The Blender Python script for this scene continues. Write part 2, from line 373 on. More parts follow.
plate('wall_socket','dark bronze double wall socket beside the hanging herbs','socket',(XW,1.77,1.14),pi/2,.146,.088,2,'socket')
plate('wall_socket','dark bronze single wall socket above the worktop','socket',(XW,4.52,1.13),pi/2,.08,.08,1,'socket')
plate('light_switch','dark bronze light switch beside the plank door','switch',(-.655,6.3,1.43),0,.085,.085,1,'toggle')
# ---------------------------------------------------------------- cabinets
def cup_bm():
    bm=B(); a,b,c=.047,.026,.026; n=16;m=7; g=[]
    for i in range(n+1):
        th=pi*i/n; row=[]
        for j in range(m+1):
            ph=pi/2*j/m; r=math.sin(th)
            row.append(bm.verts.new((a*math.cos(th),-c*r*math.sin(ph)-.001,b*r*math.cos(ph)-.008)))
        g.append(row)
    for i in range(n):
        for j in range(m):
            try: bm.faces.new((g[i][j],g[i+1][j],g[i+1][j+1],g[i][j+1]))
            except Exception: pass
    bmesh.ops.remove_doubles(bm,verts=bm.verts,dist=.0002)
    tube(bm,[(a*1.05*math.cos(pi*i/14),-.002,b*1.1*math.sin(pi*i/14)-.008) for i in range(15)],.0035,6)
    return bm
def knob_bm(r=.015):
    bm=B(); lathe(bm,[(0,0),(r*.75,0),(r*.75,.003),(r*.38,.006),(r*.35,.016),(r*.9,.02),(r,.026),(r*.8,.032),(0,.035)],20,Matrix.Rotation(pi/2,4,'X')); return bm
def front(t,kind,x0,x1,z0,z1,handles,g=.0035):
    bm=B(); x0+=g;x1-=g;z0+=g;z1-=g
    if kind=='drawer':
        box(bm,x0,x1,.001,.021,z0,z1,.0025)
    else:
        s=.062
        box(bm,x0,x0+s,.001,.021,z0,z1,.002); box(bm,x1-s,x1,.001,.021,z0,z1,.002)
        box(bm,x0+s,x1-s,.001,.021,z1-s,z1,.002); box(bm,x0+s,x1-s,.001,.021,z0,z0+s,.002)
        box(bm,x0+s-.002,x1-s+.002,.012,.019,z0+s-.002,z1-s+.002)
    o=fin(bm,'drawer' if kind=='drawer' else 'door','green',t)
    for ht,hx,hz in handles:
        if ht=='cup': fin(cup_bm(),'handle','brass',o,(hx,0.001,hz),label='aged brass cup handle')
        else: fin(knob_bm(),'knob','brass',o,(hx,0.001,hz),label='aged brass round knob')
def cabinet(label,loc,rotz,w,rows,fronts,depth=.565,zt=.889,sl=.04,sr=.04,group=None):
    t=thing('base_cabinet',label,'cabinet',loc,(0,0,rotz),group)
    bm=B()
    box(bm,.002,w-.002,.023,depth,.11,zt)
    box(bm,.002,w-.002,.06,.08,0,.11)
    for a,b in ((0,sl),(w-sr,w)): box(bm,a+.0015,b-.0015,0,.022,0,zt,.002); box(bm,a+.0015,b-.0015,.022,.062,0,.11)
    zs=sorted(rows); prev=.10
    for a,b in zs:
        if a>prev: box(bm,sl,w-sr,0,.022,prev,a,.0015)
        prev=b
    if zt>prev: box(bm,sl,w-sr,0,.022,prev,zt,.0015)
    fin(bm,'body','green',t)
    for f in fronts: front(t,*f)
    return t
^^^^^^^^
REQUIREMENT:
Copy out each line exactly.

RESULT OF THIS TASK:
The Blender Python script for this scene continues. Write part 2, from line 373 on. More parts follow.
plate('wall_socket','dark bronze double wall socket beside the hanging herbs','socket',(XW,1.77,1.14),pi/2,.146,.088,2,'socket')
plate('wall_socket','dark bronze single wall socket above the worktop','socket',(XW,4.52,1.13),pi/2,.08,.08,1,'socket')
plate('light_switch','dark bronze light switch beside the plank door','switch',(-.655,6.3,1.43),0,.085,.085,1,'toggle')
# ---------------------------------------------------------------- cabinets
def cup_bm():
    bm=B(); a,b,c=.047,.026,.026; n=16;m=7; g=[]
    for i in range(n+1):
        th=pi*i/n; row=[]
        for j in range(m+1):
            ph=pi/2*j/m; r=math.sin(th)
            row.append(bm.verts.new((a*math.cos(th),-c*r*math.sin(ph)-.001,b*r*math.cos(ph)-.008)))
        g.append(row)
    for i in range(n):
        for j in range(m):
            try: bm.faces.new((g[i][j],g[i+1][j],g[i+1][j+1],g[i][j+1]))
            except Exception: pass
    bmesh.ops.remove_doubles(bm,verts=bm.verts,dist=.0002)
    tube(bm,[(a*1.05*math.cos(pi*i/14),-.002,b*1.1*math.sin(pi*i/14)-.008) for i in range(15)],.0035,6)
    return bm
def knob_bm(r=.015):
    bm=B(); lathe(bm,[(0,0),(r*.75,0),(r*.75,.003),(r*.38,.006),(r*.35,.016),(r*.9,.02),(r,.026),(r*.8,.032),(0,.035)],20,Matrix.Rotation(pi/2,4,'X')); return bm
def front(t,kind,x0,x1,z0,z1,handles,g=.0035):
    bm=B(); x0+=g;x1-=g;z0+=g;z1-=g
    if kind=='drawer':
        box(bm,x0,x1,.001,.021,z0,z1,.0025)
    else:
        s=.062
        box(bm,x0,x0+s,.001,.021,z0,z1,.002); box(bm,x1-s,x1,.001,.021,z0,z1,.002)
        box(bm,x0+s,x1-s,.001,.021,z1-s,z1,.002); box(bm,x0+s,x1-s,.001,.021,z0,z0+s,.002)
        box(bm,x0+s-.002,x1-s+.002,.012,.019,z0+s-.002,z1-s+.002)
    o=fin(bm,'drawer' if kind=='drawer' else 'door','green',t)
    for ht,hx,hz in handles:
        if ht=='cup': fin(cup_bm(),'handle','brass',o,(hx,0.001,hz),label='aged brass cup handle')
        else: fin(knob_bm(),'knob','brass',o,(hx,0.001,hz),label='aged brass round knob')
def cabinet(label,loc,rotz,w,rows,fronts,depth=.565,zt=.889,sl=.04,sr=.04,group=None):
    t=thing('base_cabinet',label,'cabinet',loc,(0,0,rotz),group)
    bm=B()
    box(bm,.002,w-.002,.023,depth,.11,zt)
    box(bm,.002,w-.002,.06,.08,0,.11)
    for a,b in ((0,sl),(w-sr,w)): box(bm,a+.0015,b-.0015,0,.022,0,zt,.002); box(bm,a+.0015,b-.0015,.022,.062,0,.11)
    zs=sorted(rows); prev=.10
    for a,b in zs:
        if a>prev: box(bm,sl,w-sr,0,.022,prev,a,.0015)
        prev=b
    if zt>prev: box(bm,sl,w-sr,0,.022,prev,zt,.0015)
    fin(bm,'body','green',t)
    for f in fronts: front(t,*f)
    return t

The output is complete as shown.